Although Bryars wrote his first two major pieces in Portsmouth, probably the most lasting and important project of his time in that town was his founding of the legendary Portsmouth Sinfonia. Half art project, half put-on, the Portsmouth Sinfonia was a community orchestra that anybody could join, regardless of skill. The resulting mix of virtuosi and people who had never picked up an instrument before in their lives is oddly fascinating, as heard on the group's two albums, 1973's The Portsmouth Sinfonia Plays the Popular Classics and 1975's Hallelujah!: Live at the Royal Albert Hall.
Brian Eno was a member of the Portsmouth Sinfonia from 1970 to 1974, and through that connection, Bryars became the first artist signed to Eno's Obscure label, whose first release was of the original recordings of both "The Sinking of the Titanic" and "Jesus' Blood Never Failed Me Yet" in 1975. Bryars also appears on the label's second release, Ensemble Pieces, with his "1, 2, 1-2-3-4," alongside pieces by John Adams and Christopher Hobbs. The following year, Bryars' "The Squirrel on the Ricketty-Racketty Bridge," a piece for eight guitars played by four guitarists, was performed by Bryars, Eno, Bailey, and Henry Cow's Fred Frith and appeared on the Obscure compilation Machine Pieces.
In 1977, Bryars collaborated with librettist Fred Orton on the opera Irma, which was staged by Tom Phillips and released on Obscure with an orchestra conducted by Bryars. Thus inspired, Bryars began composing his first solo opera, Medea, which was staged by Robert Wilson in Paris and Lyon in 1984. Bryars' second opera, Doctor Ox's Experiment, was based on a story by Jules Verne and was staged by Canadian film director Atom Egoyan in London in 1998.
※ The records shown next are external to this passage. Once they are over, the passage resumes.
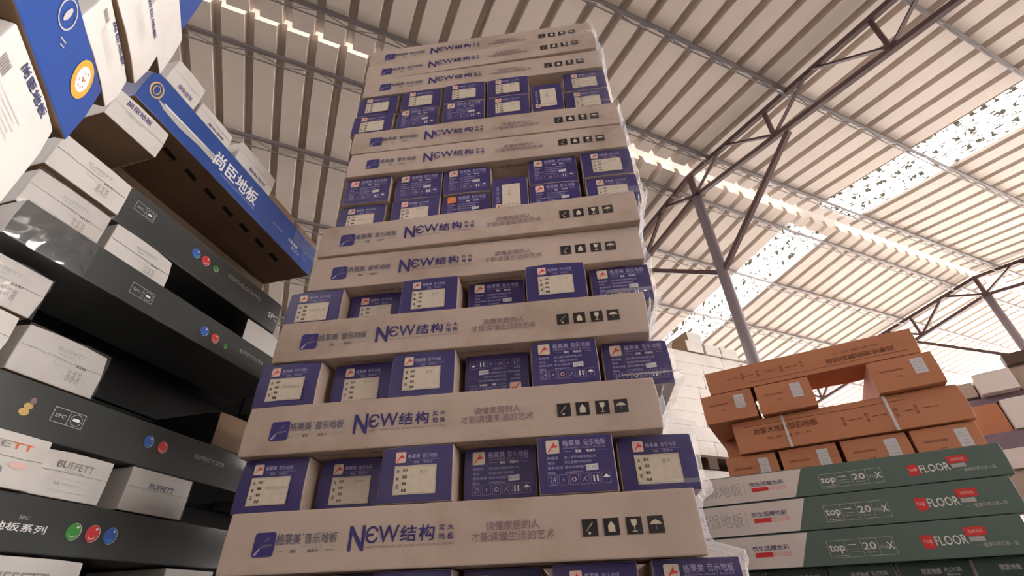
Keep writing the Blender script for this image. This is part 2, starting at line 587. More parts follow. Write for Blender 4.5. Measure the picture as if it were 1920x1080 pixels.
def merge(*bs):
    r = MB()
    for b in bs:
        for m in b.m:
            pass
        i = len(r.v); r.v += b.v
        for f, k in zip(b.f, b.mi):
            r.f.append(tuple(i + a for a in f)); r.mi.append(r.mat(b.m[k]))
    return r

PH_N, PH_F = 0.17, -0.18
near = merge(sheet(E0, 3.0, M0, 3.125, M_ROOF, phase=PH_N), sheet(3.0, SK0, M0, 3.075, M_ROOF, phase=PH_N), sheet(SK1, E1, M0, 3.075, M_ROOF, phase=PH_N), sheet(SK0, SK1, 2.93, 3.075, M_ROOF, phase=PH_N, nm=1))
o = near.build('ceiling'); o.rotation_euler = (0, 0, BY)
tag(o, 'ribbed beige metal roof slope overhead, on the near side of the ridge', 'roof', kind='structure')
far = merge(sheet(E0, 3.0, 3.17, M1, M_ROOF, phase=PH_F), sheet(3.0, SK0, 3.215, M1, M_ROOF, phase=PH_F), sheet(SK1, E1, 3.215, M1, M_ROOF, phase=PH_F), sheet(SK0, SK1, 3.215, 3.38, M_ROOF, phase=PH_F, nm=1))
o = far.build('ceiling'); o.rotation_euler = (0, 0, BY)
tag(o, 'ribbed beige metal roof slope falling away beyond the ridge', 'roof', kind='structure')
o = sheet(SK0, SK1, M0, 2.93, M_SKY, phase=PH_N, nm=12).build('window_1'); o.rotation_euler = (0, 0, BY)
tag(o, 'glaring speckled rooflight strip on the near roof slope', 'skylight', kind='structure')
o = sheet(SK0, SK1, 3.38, M1, M_SKY, phase=PH_F, nm=12).build('window_2'); o.rotation_euler = (0, 0, BY)
tag(o, 'glaring speckled rooflight strip on the far roof slope behind the pipe column', 'skylight', kind='structure')
b = MB()
for i in range(2):
    ma, mb_ = (RM - 0.26, RM) if i == 0 else (RM, RM + 0.26)
    za, zb_ = (RH + 0.075, RH + 0.15) if i == 0 else (RH + 0.15, RH + 0.075)
    b.mesh([(E0, ma, za + Z0), (E1, ma, za + Z0), (E1, mb_, zb_ + Z0), (E0, mb_, zb_ + Z0)], [(0, 1, 2, 3)], M_CAP)
o = b.build('trim_1'); o.rotation_euler = (0, 0, BY)
tag(o, 'light-leaking ridge cap along the top of the roof', 'ridge cap', kind='structure')

def purlin(m, which):
    root = bpy.data.objects.new('roof_purlin', None); link(root)
    root.location = bld(0, m, roof_z(m)); root.rotation_euler = (0, 0, BY)
    b = MB()
    b.bar((E0, 0, -0.022), (E1, 0, -0.022), 0.036, 0.04, M_GALV)
    b.build('top_rail', root)
    b = MB(); b.tube((E0, 0, -0.175), (E1, 0, -0.175), 0.008, M_GALV, 6)
    b.build('bottom_rod', root)
    b = MB()
    e = E0; up = True
    while e < E1 - 0.31:
        za, zb_ = (-0.05, -0.175) if up else (-0.175, -0.05)
        b.tube((e, 0, za), (e + 0.31, 0, zb_), 0.0055, M_GALV, 5)
        up = not up; e += 0.31
    b.build('zigzag_web', root)
    tag(root, which, 'purlin', 'lattice purlins under the roof')
    return root

nth = ['first', 'second', 'third', 'fourth', 'fifth', 'sixth']
for i, m in enumerate((2.79, 1.62, 0.45, -0.72)):
    purlin(m, 'thin lattice purlin under the near roof slope, %s down from the ridge' % nth[i])
for i, m in enumerate((3.47, 4.55, 5.72, 6.89, 8.06)):
    purlin(m, 'thin lattice purlin under the far roof slope, %s down from the ridge' % nth[i])

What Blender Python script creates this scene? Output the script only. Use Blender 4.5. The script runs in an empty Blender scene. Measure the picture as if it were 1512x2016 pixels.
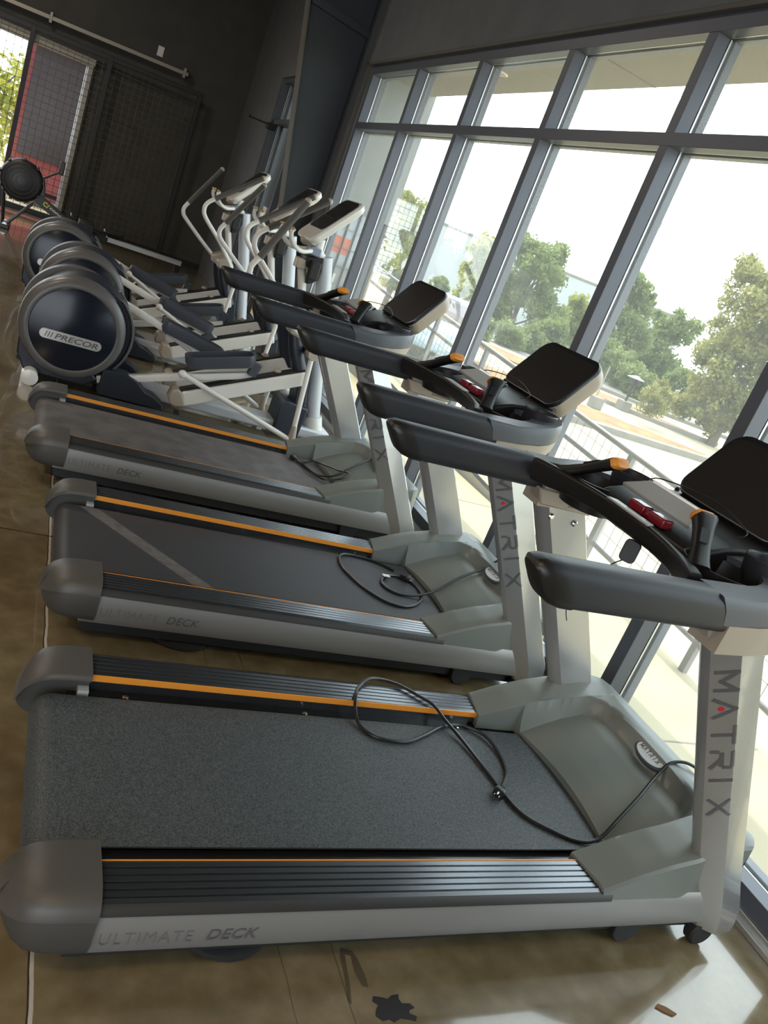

In 1981, Bryars began a decade-plus association with the Belgian art pop label Les Disques du Crepuscule, releasing the chamber music album Hommages. In 1986, the tone poem "Three Viennese Dancers" was released on the influential ECM label. Crepuscule released a celebrated revision of "The Sinking of the Titanic" in 1990, followed by the new "After the Requiem" in 1991. Bryars revised both "The Sinking of the Titanic" and "Jesus' Blood Never Failed Me Yet" (in a new recording featuring Tom Waits singing the hymn) for Point Music in 1993 and 1994. A remix project with Aphex Twin, Raise the Titanic, was released in Japan in 1995. In between those projects, Bryars released the eclectic Vita Nova, with four new pieces performed by four different ensembles.
A collaboration with the renowned Balanescu Quartet, The Last Days, was released in 1995. Another varied collection of new works, Farewell to Philosophy, featuring a cello concerto commissioned by Julian Lloyd Webber, a piece for the Nexus percussion ensemble, and an orchestral solo for jazz bass legend Charlie Haden, followed the next year. A reunion with his own chamber music group, the Gavin Bryars Ensemble, was released as A Man in a Room, Gambling in 1997, with another orchestral work, "Cadman Requiem," appearing the next year. Bryars capped a productive period of his career with a self-titled collection of works in a variety of settings in 1998, followed by the CD reissue of his first album and the archival Joseph Holbrooke tape. In 2000, a Joseph Holbrooke reunion concert from 1998 was issued, as was Bryars' score for Biped, a Merce Cunningham dance performance. During this period, Bryars was also working on his third opera, G.